Steven Jermy, Mojo Maritime: waiting for the tidal take-off

Tidal suppliers are anxiously awaiting the growth of the industry to be able to deliver value. Here Steven Jermy , HF4 tidal vessel project coordinator at Mojo Maritime, explains why the market needs to grow and what his company is doing to help.

By Jason Deign on Oct 6, 2014

Q: What is holding back greater supply chain activity in tidal right now?

A: The key problem is that projects aren’t progressing at the speed or with the volume which we all would have hoped. Developers’ lease plans that originally envisaged 10 or 20MW in the water by now are well behind.

The supply chain is thus paused, waiting, and is only going to spin up when significant tidal energy developments are being installed.

The issue is getting the projects running at a rate and volume of installation that allows the supply chain to a) supply but also b) test its products through operational experience to ensure the supply offering is right.

We’ve still yet to get a single tidal array in the world, anywhere, and until we do the supply chain will lack the feedback it needs to further develop. This is a doubly critical issue because there are so many parts of the array that we still don’t understand.

Ultimately, I suspect that what’s holding back tidal energy takeoff is a lack of risk capital in the industry and as a consequence of that the supply chain is paused and will remain so until the demand from the developers grows.

Q: What can the supply chain do to contribute to the faster deployment of arrays?

A: The only thing it can do is look at anything that contributes to clear reductions in levelised cost of energy, LCOE.

We, for example, with the HF4 vessel think we can reduce the cost of installation from GBP£5 million to £8m per installed megawatt down to £1m per installed megawatt.

Although I doubt anyone else in the supply chain will be able to make that quantum of difference, every little will help.

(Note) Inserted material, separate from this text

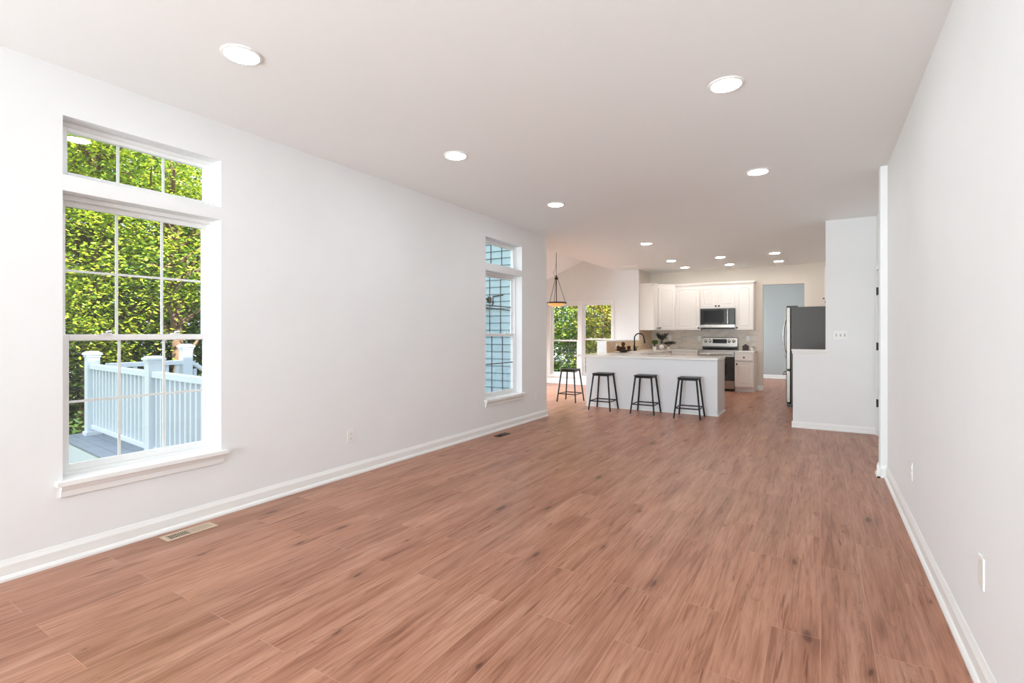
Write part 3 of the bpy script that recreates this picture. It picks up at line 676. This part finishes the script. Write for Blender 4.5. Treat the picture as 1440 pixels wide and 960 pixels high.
for i, (x, y, z) in enumerate([(-.075, -.04, .043), (.035, -.035, .043), (-.02, .055, .043), (-.10, .05, .055), (.085, .045, .05), (.0, .01, .125), (.03, -.11, .055)]):
    if p0 is None:
        m = MB()
        for kx in range(9):
            zz = kx*.0085; r = .034*math.sin(PI*(.16+.8*kx/9))+.004
            for j in range(8):
                a = 2*PI*j/8+kx*.4; c, s_ = math.cos(a), math.sin(a)
                m.add([(0, 0, zz), (r*math.cos(a-.38), r*math.sin(a-.38), zz+.008), (r*1.12*c, r*1.12*s_, zz+.014), (r*math.cos(a+.38), r*math.sin(a+.38), zz+.008), (0, 0, zz+.016)],
                      [(0, 1, 2), (0, 2, 3), (4, 2, 1), (4, 3, 2), (0, 4, 1), (0, 3, 4)])
        m.tube([(0, 0, 0), (0, 0, .075)], [.014, .004], 8)
        o = m.build('pine_cone', M['brown']); tag(o, 'brown pine cone resting on the dark plate', 'pine cone', 'pine cones on the plate'); p0 = o
    else: o = p0.copy(); C.objects.link(o)
    o.location = (-3.33+x, 9.62+y, CT+z); o.rotation_euler = (random.uniform(-.5, .5), random.uniform(-.4, .4), random.uniform(0, 6))
m = MB(); m.prism([(-.062, 0), (.062, 0), (.062, .085), (.078, .088), (0, .145), (-.078, .088), (-.062, .085)], -.02, .02, 'xz')
t = m.build('house_ornament', M['walnut'], bevel=.003); t.location = (-1.40, 12.05, CT); tag(t, 'small dark wooden house shaped ornament beside a cup', 'ornament')
m = MB(); m.box(-.02, .02, -.024, -.018, .0, .05); [m.box(x-.012, x+.012, -.024, -.0195, .06, .08) for x in (-.03, .03)]; m.build('door_and_windows', M['bronze'], t)
t = thing('small_cup', 'small white cup with dark filling beside the house ornament', 'cup', (-1.26, 12.02, CT))
MB().lathe([(.028, 0), (.040, .02), (.044, .075), (.040, .075), (.036, .03)], n=24).build('cup_body', M['pot'], t); MB().lathe([(.040, .055), (.041, .078), (.02, .084)], n=20).build('filling', M['soil'], t)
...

In particular, because it will make it easier for project developers to secure cheaper project finance, and thus further reduce LCOE. 

Q: What kind of momentum is needed for the supply chain to kick in? Will one array do?

A: I think rather than one large-scale project it is five or so medium-scale projects.

So, for example, rather than a 100MW array, which is going to take time anyway, I would rather see five pilot or medium-scale commercial arrays running with different technologies, different foundations, different installation methods, or whatever the developers choose.

It then means we have got five horses in the race. The early pilot arrays will be key to this. A minimum pilot array is going to be about 10MW, but even better would be 30MW, because then we start to understand some of the operational complexities.

We get onto the challenges in array design, installation, cabling design, foundation choices for multiple turbines and so on.

My worry is the idea in some areas of the public sector that the market will provide the capital, which I doubt. Rather, for takeoff I think we need a NASA approach.

But not NASA approach based on one type of technology, but perhaps instead those five solid projects where the technologies can compete against each other.

And in an evolutionary sense, selections by success will then help us get toward the preferred technologies that will make tidal energy the success it so clearly should be.

Q: What can you tell us specifically about your vessel project?

A: It’s been 22 months of hard-charging research and development. We have now arrived at the vessel design that works, and in which we're extremely confident.

Of course, in this generic economic climate there are challenges in securing investment in new tidal energy technology, and a chicken-and-egg problem.

Tidal technology designers such as us need firm charters and contracts from project developers to help secure risk capital to bring our technologies to market.

And tidal developers need our technologies to help them secure project finance by demonstrating that competitive LCOE is possible. This is where a NASA type approach would help the industry make the jump to full commercialisation. 

But although it's the challenge overall, when you've got a technology such as HF4 that can reduce installation costs from, say, £5m to £8m per installed megawatt all the way down to £1m per installed megawatt, you can see why we're increasingly confident of success.